Required task: Starting at the first line of the listing below, retype each line up to and including the one that contains "low_window(8, 8.78, 10.08);". Leave pictures out.

Data segment:

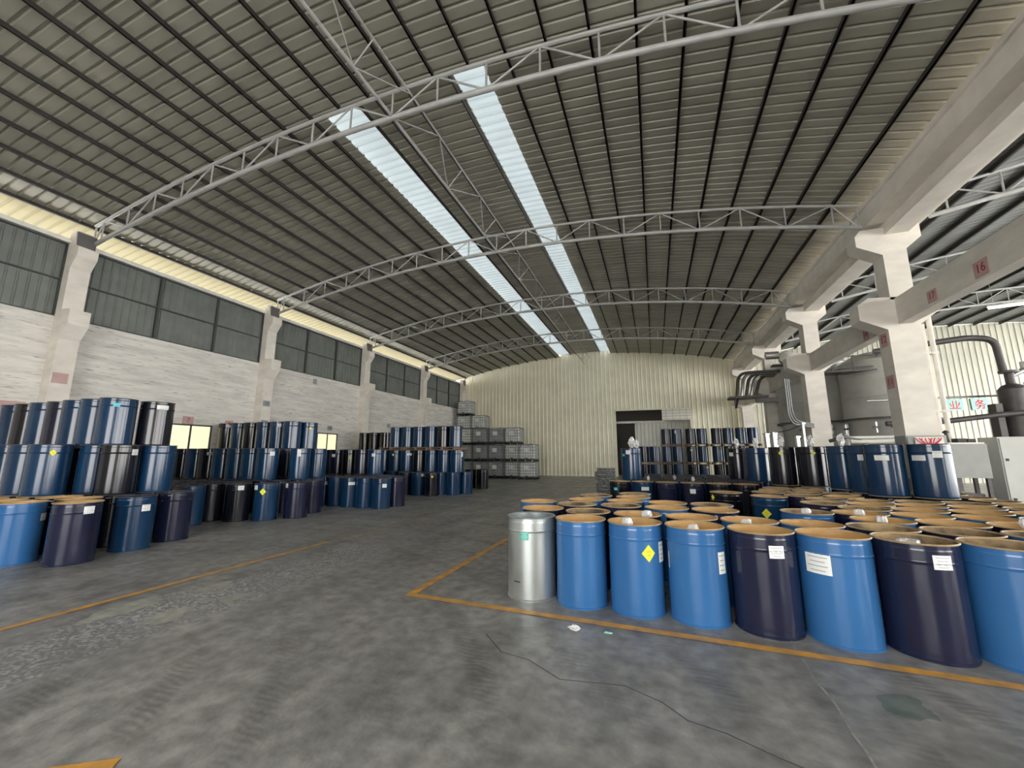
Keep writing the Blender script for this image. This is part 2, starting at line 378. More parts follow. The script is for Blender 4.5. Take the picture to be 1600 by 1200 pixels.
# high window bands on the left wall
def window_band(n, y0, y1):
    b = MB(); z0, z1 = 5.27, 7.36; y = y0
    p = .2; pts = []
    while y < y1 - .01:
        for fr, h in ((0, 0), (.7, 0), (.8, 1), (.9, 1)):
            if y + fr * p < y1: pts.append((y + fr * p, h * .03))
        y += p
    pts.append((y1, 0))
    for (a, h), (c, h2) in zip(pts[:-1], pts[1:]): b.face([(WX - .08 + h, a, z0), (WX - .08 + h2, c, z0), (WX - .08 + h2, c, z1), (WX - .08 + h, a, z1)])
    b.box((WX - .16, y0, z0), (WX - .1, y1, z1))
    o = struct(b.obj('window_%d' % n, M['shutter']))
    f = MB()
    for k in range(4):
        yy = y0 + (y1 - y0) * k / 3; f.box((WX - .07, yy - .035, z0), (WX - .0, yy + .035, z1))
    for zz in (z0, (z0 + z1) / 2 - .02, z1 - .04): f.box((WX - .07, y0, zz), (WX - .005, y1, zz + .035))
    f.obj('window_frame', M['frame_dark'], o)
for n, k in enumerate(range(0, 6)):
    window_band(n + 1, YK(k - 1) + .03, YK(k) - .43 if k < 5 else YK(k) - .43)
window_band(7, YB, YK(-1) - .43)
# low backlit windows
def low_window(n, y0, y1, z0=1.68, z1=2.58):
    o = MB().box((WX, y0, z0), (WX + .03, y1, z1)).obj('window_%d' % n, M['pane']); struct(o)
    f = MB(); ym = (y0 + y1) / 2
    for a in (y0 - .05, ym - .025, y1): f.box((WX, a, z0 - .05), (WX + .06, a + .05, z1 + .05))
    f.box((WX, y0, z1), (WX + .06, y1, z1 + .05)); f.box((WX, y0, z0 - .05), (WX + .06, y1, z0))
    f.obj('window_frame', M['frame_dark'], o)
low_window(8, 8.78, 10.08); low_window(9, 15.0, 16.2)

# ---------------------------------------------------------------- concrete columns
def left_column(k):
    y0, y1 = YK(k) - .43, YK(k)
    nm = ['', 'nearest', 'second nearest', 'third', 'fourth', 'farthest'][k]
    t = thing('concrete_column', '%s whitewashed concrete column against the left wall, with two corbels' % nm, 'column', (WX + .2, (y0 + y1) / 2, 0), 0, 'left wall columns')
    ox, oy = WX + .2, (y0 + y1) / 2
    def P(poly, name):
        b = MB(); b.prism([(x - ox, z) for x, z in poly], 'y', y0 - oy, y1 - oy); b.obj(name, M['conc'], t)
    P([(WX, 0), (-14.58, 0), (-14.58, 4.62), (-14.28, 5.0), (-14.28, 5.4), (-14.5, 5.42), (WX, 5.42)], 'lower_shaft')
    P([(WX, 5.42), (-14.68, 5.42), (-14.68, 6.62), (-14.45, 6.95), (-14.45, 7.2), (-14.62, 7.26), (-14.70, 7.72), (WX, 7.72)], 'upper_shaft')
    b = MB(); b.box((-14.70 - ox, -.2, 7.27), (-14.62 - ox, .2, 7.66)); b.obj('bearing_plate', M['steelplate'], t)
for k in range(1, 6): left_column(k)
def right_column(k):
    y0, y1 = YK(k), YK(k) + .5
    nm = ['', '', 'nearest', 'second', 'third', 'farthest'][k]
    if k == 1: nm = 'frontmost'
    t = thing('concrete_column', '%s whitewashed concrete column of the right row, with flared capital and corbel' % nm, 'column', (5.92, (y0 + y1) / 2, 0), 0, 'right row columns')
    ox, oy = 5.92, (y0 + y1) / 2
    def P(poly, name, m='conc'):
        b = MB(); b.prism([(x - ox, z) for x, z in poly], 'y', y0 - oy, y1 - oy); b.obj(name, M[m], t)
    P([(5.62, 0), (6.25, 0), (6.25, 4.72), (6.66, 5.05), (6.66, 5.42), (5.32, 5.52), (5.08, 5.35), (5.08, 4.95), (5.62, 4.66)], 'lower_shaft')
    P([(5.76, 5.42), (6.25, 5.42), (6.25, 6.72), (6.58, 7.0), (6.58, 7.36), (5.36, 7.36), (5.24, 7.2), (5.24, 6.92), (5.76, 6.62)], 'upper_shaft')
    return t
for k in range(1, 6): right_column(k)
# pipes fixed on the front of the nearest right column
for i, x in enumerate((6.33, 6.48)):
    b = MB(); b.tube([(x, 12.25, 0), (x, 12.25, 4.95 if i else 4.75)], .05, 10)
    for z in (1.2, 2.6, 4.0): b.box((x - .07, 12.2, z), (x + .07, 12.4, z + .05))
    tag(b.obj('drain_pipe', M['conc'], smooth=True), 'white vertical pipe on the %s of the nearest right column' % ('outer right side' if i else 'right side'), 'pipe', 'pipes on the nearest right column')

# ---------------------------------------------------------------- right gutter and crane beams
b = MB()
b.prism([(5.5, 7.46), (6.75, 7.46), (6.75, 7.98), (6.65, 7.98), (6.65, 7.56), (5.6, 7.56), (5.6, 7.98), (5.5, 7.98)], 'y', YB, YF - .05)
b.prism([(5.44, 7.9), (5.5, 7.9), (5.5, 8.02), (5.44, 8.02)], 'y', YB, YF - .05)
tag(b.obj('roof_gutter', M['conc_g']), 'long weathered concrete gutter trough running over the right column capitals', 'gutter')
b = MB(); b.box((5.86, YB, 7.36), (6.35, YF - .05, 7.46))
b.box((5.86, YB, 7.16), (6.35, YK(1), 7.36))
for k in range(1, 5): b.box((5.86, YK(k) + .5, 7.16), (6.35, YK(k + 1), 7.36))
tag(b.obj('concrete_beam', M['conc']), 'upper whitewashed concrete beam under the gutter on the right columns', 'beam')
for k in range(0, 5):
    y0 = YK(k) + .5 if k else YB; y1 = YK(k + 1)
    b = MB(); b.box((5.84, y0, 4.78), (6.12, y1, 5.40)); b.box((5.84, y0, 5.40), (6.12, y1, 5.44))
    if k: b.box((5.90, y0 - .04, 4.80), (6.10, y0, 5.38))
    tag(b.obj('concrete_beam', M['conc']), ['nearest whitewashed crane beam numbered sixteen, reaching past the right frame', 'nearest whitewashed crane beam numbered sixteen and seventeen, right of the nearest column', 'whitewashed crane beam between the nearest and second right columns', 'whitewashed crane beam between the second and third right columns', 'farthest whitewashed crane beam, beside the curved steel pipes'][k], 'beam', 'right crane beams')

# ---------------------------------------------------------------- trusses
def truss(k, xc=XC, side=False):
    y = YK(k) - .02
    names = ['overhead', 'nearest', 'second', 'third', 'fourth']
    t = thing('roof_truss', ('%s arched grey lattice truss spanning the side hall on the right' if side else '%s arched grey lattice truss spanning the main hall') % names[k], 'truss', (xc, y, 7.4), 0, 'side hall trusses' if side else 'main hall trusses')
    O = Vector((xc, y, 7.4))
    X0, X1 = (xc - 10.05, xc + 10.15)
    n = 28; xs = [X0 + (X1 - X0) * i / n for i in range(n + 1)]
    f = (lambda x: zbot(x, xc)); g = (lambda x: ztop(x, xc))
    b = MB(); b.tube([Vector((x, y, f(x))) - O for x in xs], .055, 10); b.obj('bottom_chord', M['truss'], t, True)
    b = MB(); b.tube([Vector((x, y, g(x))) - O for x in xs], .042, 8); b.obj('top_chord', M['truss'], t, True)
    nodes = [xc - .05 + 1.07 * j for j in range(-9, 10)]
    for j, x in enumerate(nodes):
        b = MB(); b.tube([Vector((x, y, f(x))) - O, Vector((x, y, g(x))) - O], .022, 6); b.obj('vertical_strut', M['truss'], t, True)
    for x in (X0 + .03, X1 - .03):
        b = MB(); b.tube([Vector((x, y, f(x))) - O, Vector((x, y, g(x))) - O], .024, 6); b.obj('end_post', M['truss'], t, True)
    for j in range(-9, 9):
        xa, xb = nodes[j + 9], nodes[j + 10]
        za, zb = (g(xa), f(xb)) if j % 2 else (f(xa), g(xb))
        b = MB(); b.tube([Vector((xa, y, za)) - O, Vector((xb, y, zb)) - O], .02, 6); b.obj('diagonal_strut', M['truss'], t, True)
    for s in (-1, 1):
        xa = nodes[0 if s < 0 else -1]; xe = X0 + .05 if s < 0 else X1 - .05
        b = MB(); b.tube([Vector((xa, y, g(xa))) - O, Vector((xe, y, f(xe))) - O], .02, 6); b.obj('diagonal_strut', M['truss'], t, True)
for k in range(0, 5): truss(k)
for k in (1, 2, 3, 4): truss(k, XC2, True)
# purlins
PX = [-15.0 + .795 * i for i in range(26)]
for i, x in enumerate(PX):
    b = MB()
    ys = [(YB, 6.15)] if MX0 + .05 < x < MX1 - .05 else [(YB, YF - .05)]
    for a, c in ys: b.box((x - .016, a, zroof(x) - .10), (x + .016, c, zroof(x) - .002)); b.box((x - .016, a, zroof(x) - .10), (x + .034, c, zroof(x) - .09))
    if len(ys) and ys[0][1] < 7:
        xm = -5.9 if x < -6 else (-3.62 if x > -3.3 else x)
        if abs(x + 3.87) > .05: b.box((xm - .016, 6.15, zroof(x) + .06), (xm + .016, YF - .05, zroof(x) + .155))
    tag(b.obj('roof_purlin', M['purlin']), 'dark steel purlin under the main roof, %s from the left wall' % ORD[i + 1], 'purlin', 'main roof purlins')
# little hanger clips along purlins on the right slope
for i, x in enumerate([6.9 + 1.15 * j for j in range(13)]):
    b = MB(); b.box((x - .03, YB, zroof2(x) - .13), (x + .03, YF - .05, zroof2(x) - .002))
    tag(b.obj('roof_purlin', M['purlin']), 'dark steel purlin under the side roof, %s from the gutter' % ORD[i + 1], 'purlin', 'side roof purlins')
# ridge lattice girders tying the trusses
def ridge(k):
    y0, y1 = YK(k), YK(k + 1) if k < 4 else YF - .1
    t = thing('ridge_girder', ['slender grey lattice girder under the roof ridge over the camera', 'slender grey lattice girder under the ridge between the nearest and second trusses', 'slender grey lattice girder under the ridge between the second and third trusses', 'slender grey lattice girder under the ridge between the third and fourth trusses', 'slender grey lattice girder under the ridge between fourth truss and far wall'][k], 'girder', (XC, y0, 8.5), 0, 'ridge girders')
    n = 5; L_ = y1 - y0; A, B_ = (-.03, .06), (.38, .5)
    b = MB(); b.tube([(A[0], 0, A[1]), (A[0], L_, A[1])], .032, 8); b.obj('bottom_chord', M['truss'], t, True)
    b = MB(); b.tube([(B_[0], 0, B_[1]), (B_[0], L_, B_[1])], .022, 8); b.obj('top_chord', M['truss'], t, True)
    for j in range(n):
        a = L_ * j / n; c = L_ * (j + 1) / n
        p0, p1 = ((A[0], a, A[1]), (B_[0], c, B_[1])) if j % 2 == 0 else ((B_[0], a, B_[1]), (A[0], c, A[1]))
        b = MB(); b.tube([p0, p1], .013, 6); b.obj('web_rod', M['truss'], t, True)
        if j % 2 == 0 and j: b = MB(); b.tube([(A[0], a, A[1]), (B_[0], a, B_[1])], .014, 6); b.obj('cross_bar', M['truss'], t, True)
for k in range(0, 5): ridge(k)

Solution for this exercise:
Keep writing the Blender script for this image. This is part 2, starting at line 378. More parts follow. The script is for Blender 4.5. Take the picture to be 1600 by 1200 pixels.
# high window bands on the left wall
def window_band(n, y0, y1):
    b = MB(); z0, z1 = 5.27, 7.36; y = y0
    p = .2; pts = []
    while y < y1 - .01:
        for fr, h in ((0, 0), (.7, 0), (.8, 1), (.9, 1)):
            if y + fr * p < y1: pts.append((y + fr * p, h * .03))
        y += p
    pts.append((y1, 0))
    for (a, h), (c, h2) in zip(pts[:-1], pts[1:]): b.face([(WX - .08 + h, a, z0), (WX - .08 + h2, c, z0), (WX - .08 + h2, c, z1), (WX - .08 + h, a, z1)])
    b.box((WX - .16, y0, z0), (WX - .1, y1, z1))
    o = struct(b.obj('window_%d' % n, M['shutter']))
    f = MB()
    for k in range(4):
        yy = y0 + (y1 - y0) * k / 3; f.box((WX - .07, yy - .035, z0), (WX - .0, yy + .035, z1))
    for zz in (z0, (z0 + z1) / 2 - .02, z1 - .04): f.box((WX - .07, y0, zz), (WX - .005, y1, zz + .035))
    f.obj('window_frame', M['frame_dark'], o)
for n, k in enumerate(range(0, 6)):
    window_band(n + 1, YK(k - 1) + .03, YK(k) - .43 if k < 5 else YK(k) - .43)
window_band(7, YB, YK(-1) - .43)
# low backlit windows
def low_window(n, y0, y1, z0=1.68, z1=2.58):
    o = MB().box((WX, y0, z0), (WX + .03, y1, z1)).obj('window_%d' % n, M['pane']); struct(o)
    f = MB(); ym = (y0 + y1) / 2
    for a in (y0 - .05, ym - .025, y1): f.box((WX, a, z0 - .05), (WX + .06, a + .05, z1 + .05))
    f.box((WX, y0, z1), (WX + .06, y1, z1 + .05)); f.box((WX, y0, z0 - .05), (WX + .06, y1, z0))
    f.obj('window_frame', M['frame_dark'], o)
low_window(8, 8.78, 10.08); low_window(9, 15.0, 16.2)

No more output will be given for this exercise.